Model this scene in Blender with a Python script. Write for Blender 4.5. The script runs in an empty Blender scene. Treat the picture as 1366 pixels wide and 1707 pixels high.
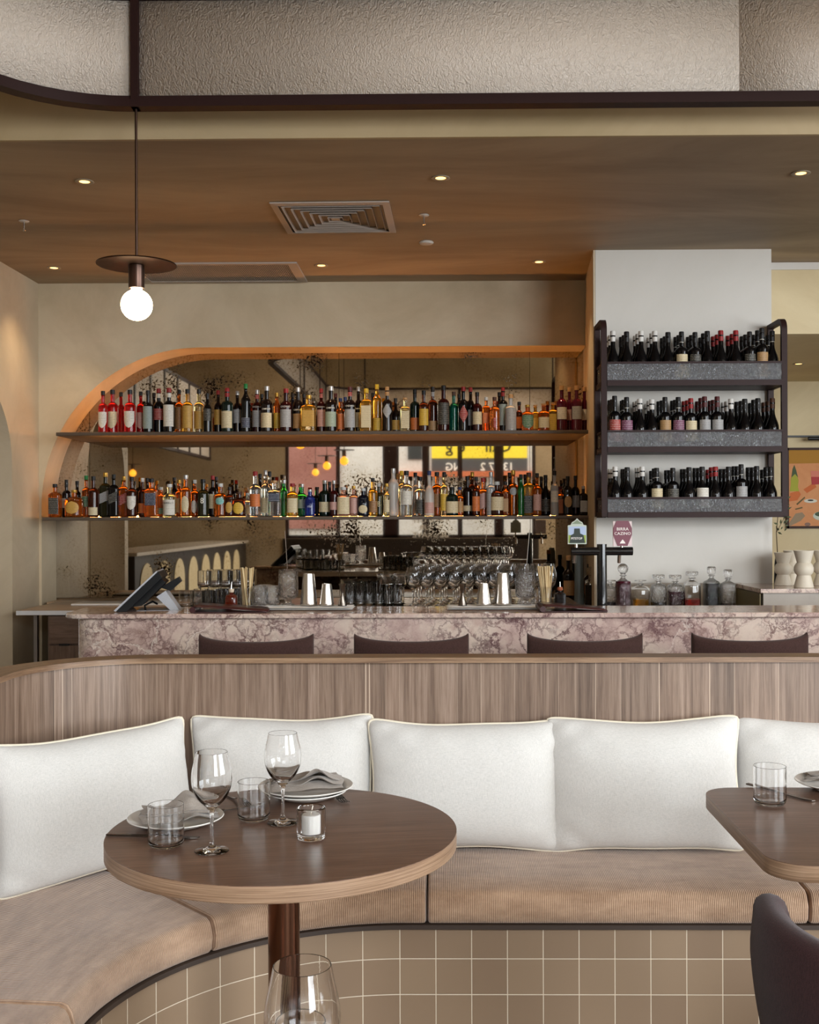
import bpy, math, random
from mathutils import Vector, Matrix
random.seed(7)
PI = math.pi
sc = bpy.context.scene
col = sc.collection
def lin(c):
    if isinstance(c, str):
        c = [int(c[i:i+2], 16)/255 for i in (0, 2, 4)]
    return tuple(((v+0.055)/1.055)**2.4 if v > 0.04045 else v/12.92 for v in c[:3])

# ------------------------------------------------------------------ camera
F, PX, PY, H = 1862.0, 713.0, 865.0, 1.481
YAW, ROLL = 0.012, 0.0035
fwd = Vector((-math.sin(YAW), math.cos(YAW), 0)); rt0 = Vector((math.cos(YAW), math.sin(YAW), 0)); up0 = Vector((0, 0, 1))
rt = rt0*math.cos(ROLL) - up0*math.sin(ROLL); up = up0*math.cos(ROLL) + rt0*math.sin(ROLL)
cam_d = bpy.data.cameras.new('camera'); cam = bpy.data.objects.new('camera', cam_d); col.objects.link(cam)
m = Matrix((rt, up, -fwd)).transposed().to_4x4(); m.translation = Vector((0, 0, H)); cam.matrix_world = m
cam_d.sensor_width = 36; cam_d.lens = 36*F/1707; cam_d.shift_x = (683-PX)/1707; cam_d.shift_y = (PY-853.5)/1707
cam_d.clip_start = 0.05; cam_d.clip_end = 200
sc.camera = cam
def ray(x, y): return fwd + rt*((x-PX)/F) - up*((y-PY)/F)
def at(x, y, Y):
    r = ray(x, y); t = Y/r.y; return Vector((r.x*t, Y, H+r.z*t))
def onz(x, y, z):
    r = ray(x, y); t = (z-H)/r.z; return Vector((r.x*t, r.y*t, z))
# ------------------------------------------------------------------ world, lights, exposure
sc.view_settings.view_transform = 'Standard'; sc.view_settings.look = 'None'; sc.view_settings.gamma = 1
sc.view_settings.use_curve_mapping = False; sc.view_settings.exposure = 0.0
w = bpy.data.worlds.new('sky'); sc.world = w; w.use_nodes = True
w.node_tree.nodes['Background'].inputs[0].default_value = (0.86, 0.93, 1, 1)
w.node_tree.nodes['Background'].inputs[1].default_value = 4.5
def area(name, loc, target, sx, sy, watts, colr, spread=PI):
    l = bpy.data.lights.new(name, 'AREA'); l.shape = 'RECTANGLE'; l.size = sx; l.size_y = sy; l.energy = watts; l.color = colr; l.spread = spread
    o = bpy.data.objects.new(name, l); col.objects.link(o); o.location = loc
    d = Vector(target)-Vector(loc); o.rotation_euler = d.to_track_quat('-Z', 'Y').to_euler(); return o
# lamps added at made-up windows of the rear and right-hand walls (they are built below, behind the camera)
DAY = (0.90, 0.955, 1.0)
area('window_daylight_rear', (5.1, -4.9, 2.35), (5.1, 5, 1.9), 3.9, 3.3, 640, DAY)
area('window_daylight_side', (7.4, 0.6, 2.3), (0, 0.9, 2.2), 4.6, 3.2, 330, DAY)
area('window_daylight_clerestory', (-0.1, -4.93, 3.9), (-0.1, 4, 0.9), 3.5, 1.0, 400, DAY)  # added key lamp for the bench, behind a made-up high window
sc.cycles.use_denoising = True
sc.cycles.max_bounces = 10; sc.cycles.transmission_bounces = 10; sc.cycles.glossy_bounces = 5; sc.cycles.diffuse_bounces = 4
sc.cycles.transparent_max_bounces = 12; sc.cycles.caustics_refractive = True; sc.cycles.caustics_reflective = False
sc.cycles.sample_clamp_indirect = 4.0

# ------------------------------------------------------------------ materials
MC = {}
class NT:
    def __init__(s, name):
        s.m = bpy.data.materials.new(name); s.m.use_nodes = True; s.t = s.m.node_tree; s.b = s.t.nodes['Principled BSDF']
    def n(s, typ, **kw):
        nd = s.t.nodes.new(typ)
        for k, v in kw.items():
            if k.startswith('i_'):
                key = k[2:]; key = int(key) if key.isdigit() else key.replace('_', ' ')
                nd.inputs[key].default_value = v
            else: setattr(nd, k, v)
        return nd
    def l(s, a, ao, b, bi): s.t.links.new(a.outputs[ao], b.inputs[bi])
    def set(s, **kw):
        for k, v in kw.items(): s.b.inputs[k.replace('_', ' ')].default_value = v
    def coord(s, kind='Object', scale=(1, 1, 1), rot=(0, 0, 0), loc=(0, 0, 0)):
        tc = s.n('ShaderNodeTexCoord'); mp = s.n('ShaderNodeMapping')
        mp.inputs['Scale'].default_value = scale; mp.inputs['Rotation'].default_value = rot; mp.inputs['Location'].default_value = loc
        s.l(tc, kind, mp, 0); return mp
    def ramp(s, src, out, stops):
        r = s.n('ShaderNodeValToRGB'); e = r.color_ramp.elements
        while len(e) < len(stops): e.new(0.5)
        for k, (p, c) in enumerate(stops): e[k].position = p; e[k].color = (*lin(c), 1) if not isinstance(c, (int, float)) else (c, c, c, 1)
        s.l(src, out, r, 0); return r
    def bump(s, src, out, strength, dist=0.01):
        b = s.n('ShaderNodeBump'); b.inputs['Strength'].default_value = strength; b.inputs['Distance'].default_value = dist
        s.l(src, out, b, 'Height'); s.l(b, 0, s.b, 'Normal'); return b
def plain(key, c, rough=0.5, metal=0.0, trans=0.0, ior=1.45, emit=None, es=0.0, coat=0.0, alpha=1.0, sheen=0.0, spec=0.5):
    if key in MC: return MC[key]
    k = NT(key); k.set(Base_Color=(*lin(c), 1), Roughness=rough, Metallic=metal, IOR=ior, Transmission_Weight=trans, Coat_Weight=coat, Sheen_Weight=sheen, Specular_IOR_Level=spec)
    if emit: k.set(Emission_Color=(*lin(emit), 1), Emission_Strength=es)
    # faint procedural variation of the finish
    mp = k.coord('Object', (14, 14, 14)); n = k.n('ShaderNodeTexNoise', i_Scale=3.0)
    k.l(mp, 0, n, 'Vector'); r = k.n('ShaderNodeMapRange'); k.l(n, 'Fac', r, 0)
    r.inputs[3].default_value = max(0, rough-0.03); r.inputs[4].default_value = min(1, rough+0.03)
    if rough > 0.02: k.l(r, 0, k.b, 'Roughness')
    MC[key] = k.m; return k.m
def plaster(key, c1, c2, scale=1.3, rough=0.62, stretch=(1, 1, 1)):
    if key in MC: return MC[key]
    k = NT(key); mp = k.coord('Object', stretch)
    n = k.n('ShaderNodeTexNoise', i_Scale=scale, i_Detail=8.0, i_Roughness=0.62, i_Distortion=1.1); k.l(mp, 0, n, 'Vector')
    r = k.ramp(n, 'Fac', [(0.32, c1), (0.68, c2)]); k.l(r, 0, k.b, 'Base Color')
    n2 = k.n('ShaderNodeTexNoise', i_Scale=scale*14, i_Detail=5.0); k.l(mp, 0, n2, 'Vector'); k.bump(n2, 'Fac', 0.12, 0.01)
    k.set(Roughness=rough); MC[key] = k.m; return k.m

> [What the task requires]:
Copy the material shown above in full and exactly. Skip the pictures.

> [Task solution]:
Model this scene in Blender with a Python script. Write for Blender 4.5. The script runs in an empty Blender scene. Treat the picture as 1366 pixels wide and 1707 pixels high.
import bpy, math, random
from mathutils import Vector, Matrix
random.seed(7)
PI = math.pi
sc = bpy.context.scene
col = sc.collection
def lin(c):
    if isinstance(c, str):
        c = [int(c[i:i+2], 16)/255 for i in (0, 2, 4)]
    return tuple(((v+0.055)/1.055)**2.4 if v > 0.04045 else v/12.92 for v in c[:3])

# ------------------------------------------------------------------ camera
F, PX, PY, H = 1862.0, 713.0, 865.0, 1.481
YAW, ROLL = 0.012, 0.0035
fwd = Vector((-math.sin(YAW), math.cos(YAW), 0)); rt0 = Vector((math.cos(YAW), math.sin(YAW), 0)); up0 = Vector((0, 0, 1))
rt = rt0*math.cos(ROLL) - up0*math.sin(ROLL); up = up0*math.cos(ROLL) + rt0*math.sin(ROLL)
cam_d = bpy.data.cameras.new('camera'); cam = bpy.data.objects.new('camera', cam_d); col.objects.link(cam)
m = Matrix((rt, up, -fwd)).transposed().to_4x4(); m.translation = Vector((0, 0, H)); cam.matrix_world = m
cam_d.sensor_width = 36; cam_d.lens = 36*F/1707; cam_d.shift_x = (683-PX)/1707; cam_d.shift_y = (PY-853.5)/1707
cam_d.clip_start = 0.05; cam_d.clip_end = 200
sc.camera = cam
def ray(x, y): return fwd + rt*((x-PX)/F) - up*((y-PY)/F)
def at(x, y, Y):
    r = ray(x, y); t = Y/r.y; return Vector((r.x*t, Y, H+r.z*t))
def onz(x, y, z):
    r = ray(x, y); t = (z-H)/r.z; return Vector((r.x*t, r.y*t, z))
# ------------------------------------------------------------------ world, lights, exposure
sc.view_settings.view_transform = 'Standard'; sc.view_settings.look = 'None'; sc.view_settings.gamma = 1
sc.view_settings.use_curve_mapping = False; sc.view_settings.exposure = 0.0
w = bpy.data.worlds.new('sky'); sc.world = w; w.use_nodes = True
w.node_tree.nodes['Background'].inputs[0].default_value = (0.86, 0.93, 1, 1)
w.node_tree.nodes['Background'].inputs[1].default_value = 4.5
def area(name, loc, target, sx, sy, watts, colr, spread=PI):
    l = bpy.data.lights.new(name, 'AREA'); l.shape = 'RECTANGLE'; l.size = sx; l.size_y = sy; l.energy = watts; l.color = colr; l.spread = spread
    o = bpy.data.objects.new(name, l); col.objects.link(o); o.location = loc
    d = Vector(target)-Vector(loc); o.rotation_euler = d.to_track_quat('-Z', 'Y').to_euler(); return o
# lamps added at made-up windows of the rear and right-hand walls (they are built below, behind the camera)
DAY = (0.90, 0.955, 1.0)
area('window_daylight_rear', (5.1, -4.9, 2.35), (5.1, 5, 1.9), 3.9, 3.3, 640, DAY)
area('window_daylight_side', (7.4, 0.6, 2.3), (0, 0.9, 2.2), 4.6, 3.2, 330, DAY)
area('window_daylight_clerestory', (-0.1, -4.93, 3.9), (-0.1, 4, 0.9), 3.5, 1.0, 400, DAY)  # added key lamp for the bench, behind a made-up high window
sc.cycles.use_denoising = True
sc.cycles.max_bounces = 10; sc.cycles.transmission_bounces = 10; sc.cycles.glossy_bounces = 5; sc.cycles.diffuse_bounces = 4
sc.cycles.transparent_max_bounces = 12; sc.cycles.caustics_refractive = True; sc.cycles.caustics_reflective = False
sc.cycles.sample_clamp_indirect = 4.0

# ------------------------------------------------------------------ materials
MC = {}
class NT:
    def __init__(s, name):
        s.m = bpy.data.materials.new(name); s.m.use_nodes = True; s.t = s.m.node_tree; s.b = s.t.nodes['Principled BSDF']
    def n(s, typ, **kw):
        nd = s.t.nodes.new(typ)
        for k, v in kw.items():
            if k.startswith('i_'):
                key = k[2:]; key = int(key) if key.isdigit() else key.replace('_', ' ')
                nd.inputs[key].default_value = v
            else: setattr(nd, k, v)
        return nd
    def l(s, a, ao, b, bi): s.t.links.new(a.outputs[ao], b.inputs[bi])
    def set(s, **kw):
        for k, v in kw.items(): s.b.inputs[k.replace('_', ' ')].default_value = v
    def coord(s, kind='Object', scale=(1, 1, 1), rot=(0, 0, 0), loc=(0, 0, 0)):
        tc = s.n('ShaderNodeTexCoord'); mp = s.n('ShaderNodeMapping')
        mp.inputs['Scale'].default_value = scale; mp.inputs['Rotation'].default_value = rot; mp.inputs['Location'].default_value = loc
        s.l(tc, kind, mp, 0); return mp
    def ramp(s, src, out, stops):
        r = s.n('ShaderNodeValToRGB'); e = r.color_ramp.elements
        while len(e) < len(stops): e.new(0.5)
        for k, (p, c) in enumerate(stops): e[k].position = p; e[k].color = (*lin(c), 1) if not isinstance(c, (int, float)) else (c, c, c, 1)
        s.l(src, out, r, 0); return r
    def bump(s, src, out, strength, dist=0.01):
        b = s.n('ShaderNodeBump'); b.inputs['Strength'].default_value = strength; b.inputs['Distance'].default_value = dist
        s.l(src, out, b, 'Height'); s.l(b, 0, s.b, 'Normal'); return b
def plain(key, c, rough=0.5, metal=0.0, trans=0.0, ior=1.45, emit=None, es=0.0, coat=0.0, alpha=1.0, sheen=0.0, spec=0.5):
    if key in MC: return MC[key]
    k = NT(key); k.set(Base_Color=(*lin(c), 1), Roughness=rough, Metallic=metal, IOR=ior, Transmission_Weight=trans, Coat_Weight=coat, Sheen_Weight=sheen, Specular_IOR_Level=spec)
    if emit: k.set(Emission_Color=(*lin(emit), 1), Emission_Strength=es)
    # faint procedural variation of the finish
    mp = k.coord('Object', (14, 14, 14)); n = k.n('ShaderNodeTexNoise', i_Scale=3.0)
    k.l(mp, 0, n, 'Vector'); r = k.n('ShaderNodeMapRange'); k.l(n, 'Fac', r, 0)
    r.inputs[3].default_value = max(0, rough-0.03); r.inputs[4].default_value = min(1, rough+0.03)
    if rough > 0.02: k.l(r, 0, k.b, 'Roughness')
    MC[key] = k.m; return k.m
def plaster(key, c1, c2, scale=1.3, rough=0.62, stretch=(1, 1, 1)):
    if key in MC: return MC[key]
    k = NT(key); mp = k.coord('Object', stretch)
    n = k.n('ShaderNodeTexNoise', i_Scale=scale, i_Detail=8.0, i_Roughness=0.62, i_Distortion=1.1); k.l(mp, 0, n, 'Vector')
    r = k.ramp(n, 'Fac', [(0.32, c1), (0.68, c2)]); k.l(r, 0, k.b, 'Base Color')
    n2 = k.n('ShaderNodeTexNoise', i_Scale=scale*14, i_Detail=5.0); k.l(mp, 0, n2, 'Vector'); k.bump(n2, 'Fac', 0.12, 0.01)
    k.set(Roughness=rough); MC[key] = k.m; return k.m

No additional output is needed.